By Deirdre Heekin
Best of TFL: Waiter, There’s a Cider in My Wine, Part One
The criticism goes, some natural wines taste like ciders. Indeed they do. Something the matter with that? Read on to find out why to Ms. Heekin the problem is with the question and not with the answer.
On a gray, bone-cold day at the end of October when the apples in our orchard were still hanging red, golden, and heavy on our trees, Alice F. asked me what I thought about when people say a natural wine tastes like cider, and they aren’t being complimentary. Of course, I had heard this correlation before, sometimes in relation to my own wine. But my experiences had largely been positive, and the wines received responses more of amazement and intrigue rather than derision.
I grow wine grapes in the northern clime of Vermont. I also grow cider, the more historically traditional fermentation of New England. This year when we began to harvest our apples in late November, biting into fruit that had been frozen then thawed by rain and warmer temperatures, the juice floral, sweet and heady, I found myself thinking about this question more and started looking up articles online using the search words “natural wine” and “cider” and “bad.” I was soon plunked in a pool of bald statements.
A Newsweek article by Bruce Palling was entitled “Why ‘Natural’ Wine Tastes Worse Than Putrid Cider”. Occasionally, journalists or critics wrote in acceptance of the comparison, as in the June 2017 article in The Skinny, “WTF is natural wine?…And why are so many millennials buying it?” written by Tom Ingham in which wine buyer Katy Saide of the café Trove in Manchester, England says, “Some natural wines have a more fermented taste, a bit like cider, others don’t taste much different than commercial wines.”
There was even a piece in the April 27th, 2017 edition of The Economist called “Hipster Plonk: What’s Behind the Fad for Natural Wine?” Embedded in the piece with the catchy subtitle, Overtones of youthful rebellion and a hint of pseudoscience, was a bashing of natural wine, the assumption that people were drawn to it because of the woo woo of biodynamics and foot-stomping (all of which I do, by the way), and the taste, “which ranges from cider-like juice to something resembling conventional wine, but with a trendier label and a bigger price tag.”
So at the end of devouring these articles, I found myself knee-deep in cider-wine-analogies, that more often than not, felt like attacks. I was puzzled by the negativity. Two or three of my white wines often get compared to cider by professionals and neophytes alike. Someone recently asked me if this bothers me. According to much of what I had read, it should have.
But it didn’t. And even after wading through all those articles, my answer remains emphatically no. Quite to the contrary, I am pleased when connections can be made between these two different kinds of fruit that I grow and ferment. What does bother me is the assumption that any similarity between this natural sisterhood is, in fact, a fault.

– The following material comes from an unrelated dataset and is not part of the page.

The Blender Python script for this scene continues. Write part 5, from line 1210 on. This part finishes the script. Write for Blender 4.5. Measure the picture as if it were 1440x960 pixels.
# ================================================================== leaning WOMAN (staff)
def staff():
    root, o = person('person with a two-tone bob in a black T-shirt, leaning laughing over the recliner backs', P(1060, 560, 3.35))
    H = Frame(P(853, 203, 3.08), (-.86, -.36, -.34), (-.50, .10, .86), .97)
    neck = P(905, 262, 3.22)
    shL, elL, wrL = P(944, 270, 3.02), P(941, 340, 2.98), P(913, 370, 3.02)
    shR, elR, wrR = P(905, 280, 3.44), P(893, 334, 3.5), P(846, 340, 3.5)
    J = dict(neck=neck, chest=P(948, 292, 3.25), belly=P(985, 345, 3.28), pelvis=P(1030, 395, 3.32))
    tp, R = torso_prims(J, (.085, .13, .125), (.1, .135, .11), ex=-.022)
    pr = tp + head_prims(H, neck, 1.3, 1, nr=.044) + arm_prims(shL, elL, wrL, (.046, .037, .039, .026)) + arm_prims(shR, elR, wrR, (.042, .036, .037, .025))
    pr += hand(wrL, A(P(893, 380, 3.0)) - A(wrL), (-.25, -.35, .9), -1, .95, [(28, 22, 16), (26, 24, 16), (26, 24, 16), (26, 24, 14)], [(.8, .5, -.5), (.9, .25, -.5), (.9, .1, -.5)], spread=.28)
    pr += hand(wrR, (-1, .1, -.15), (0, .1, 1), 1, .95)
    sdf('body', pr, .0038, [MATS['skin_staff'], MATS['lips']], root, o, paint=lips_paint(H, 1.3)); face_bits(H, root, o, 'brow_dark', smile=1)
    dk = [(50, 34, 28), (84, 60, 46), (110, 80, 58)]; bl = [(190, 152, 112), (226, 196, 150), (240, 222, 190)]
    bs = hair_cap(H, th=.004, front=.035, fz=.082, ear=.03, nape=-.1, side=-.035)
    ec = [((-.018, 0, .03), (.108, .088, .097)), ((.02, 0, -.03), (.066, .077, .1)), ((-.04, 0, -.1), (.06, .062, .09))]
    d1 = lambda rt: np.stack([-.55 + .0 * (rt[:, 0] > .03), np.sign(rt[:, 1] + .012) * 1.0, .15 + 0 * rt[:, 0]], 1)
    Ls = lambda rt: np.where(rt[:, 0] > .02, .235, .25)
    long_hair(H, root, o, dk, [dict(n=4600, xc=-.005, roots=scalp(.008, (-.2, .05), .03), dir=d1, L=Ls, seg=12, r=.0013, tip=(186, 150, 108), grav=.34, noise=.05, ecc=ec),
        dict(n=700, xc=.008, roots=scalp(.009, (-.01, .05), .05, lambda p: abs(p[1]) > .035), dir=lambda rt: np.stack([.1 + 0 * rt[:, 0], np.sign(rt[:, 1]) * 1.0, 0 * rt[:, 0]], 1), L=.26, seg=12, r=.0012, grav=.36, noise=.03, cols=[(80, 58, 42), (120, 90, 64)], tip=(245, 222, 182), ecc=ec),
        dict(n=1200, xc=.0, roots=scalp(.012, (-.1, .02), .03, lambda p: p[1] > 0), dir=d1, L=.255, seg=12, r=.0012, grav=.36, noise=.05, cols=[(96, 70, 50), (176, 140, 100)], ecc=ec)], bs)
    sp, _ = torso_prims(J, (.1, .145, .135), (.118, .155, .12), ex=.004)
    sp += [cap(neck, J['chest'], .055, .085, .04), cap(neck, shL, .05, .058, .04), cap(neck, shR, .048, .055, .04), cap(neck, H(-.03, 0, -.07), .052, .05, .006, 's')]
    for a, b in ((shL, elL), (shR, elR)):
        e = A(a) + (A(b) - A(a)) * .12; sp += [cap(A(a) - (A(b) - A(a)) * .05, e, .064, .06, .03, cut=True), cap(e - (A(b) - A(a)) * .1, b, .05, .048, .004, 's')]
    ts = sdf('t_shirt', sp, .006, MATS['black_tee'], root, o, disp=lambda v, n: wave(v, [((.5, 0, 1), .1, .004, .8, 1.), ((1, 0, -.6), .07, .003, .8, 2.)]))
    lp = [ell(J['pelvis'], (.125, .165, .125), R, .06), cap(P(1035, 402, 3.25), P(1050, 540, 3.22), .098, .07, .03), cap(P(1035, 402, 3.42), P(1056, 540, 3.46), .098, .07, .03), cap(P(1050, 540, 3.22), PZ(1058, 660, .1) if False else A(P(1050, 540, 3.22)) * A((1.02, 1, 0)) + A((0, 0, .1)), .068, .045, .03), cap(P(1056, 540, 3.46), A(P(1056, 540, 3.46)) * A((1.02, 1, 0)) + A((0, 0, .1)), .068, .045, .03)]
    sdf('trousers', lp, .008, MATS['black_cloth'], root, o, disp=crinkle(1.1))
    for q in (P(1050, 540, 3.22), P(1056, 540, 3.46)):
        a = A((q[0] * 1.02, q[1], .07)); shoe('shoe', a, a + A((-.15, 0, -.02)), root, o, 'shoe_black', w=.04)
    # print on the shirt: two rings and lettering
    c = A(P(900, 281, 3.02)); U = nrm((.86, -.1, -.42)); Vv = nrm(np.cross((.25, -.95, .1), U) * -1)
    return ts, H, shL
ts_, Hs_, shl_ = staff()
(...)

The grape and the apple have long been compatible bedfellows. These two harvests born of my own particular alpine terroir—climate, plant varieties, history, and culture—are not unlike that of the Piemonte, Val d’Aosta or Alto Adige. They earmark the rhythm of our four seasons. To me, both cider and grape wine are wine and any differences in one inspires me for the other. In some cases, I blend the two together, or ferment ciders on grape skins, both antique methods borrowed from alpine regions in Europe, a happy and delightful marriage of fruit and place.
My biggest question for all the naysayers, was honestly, why does any of this critique matter? Why is it so often that this natural wine-to-cider comparison is even considered a negative?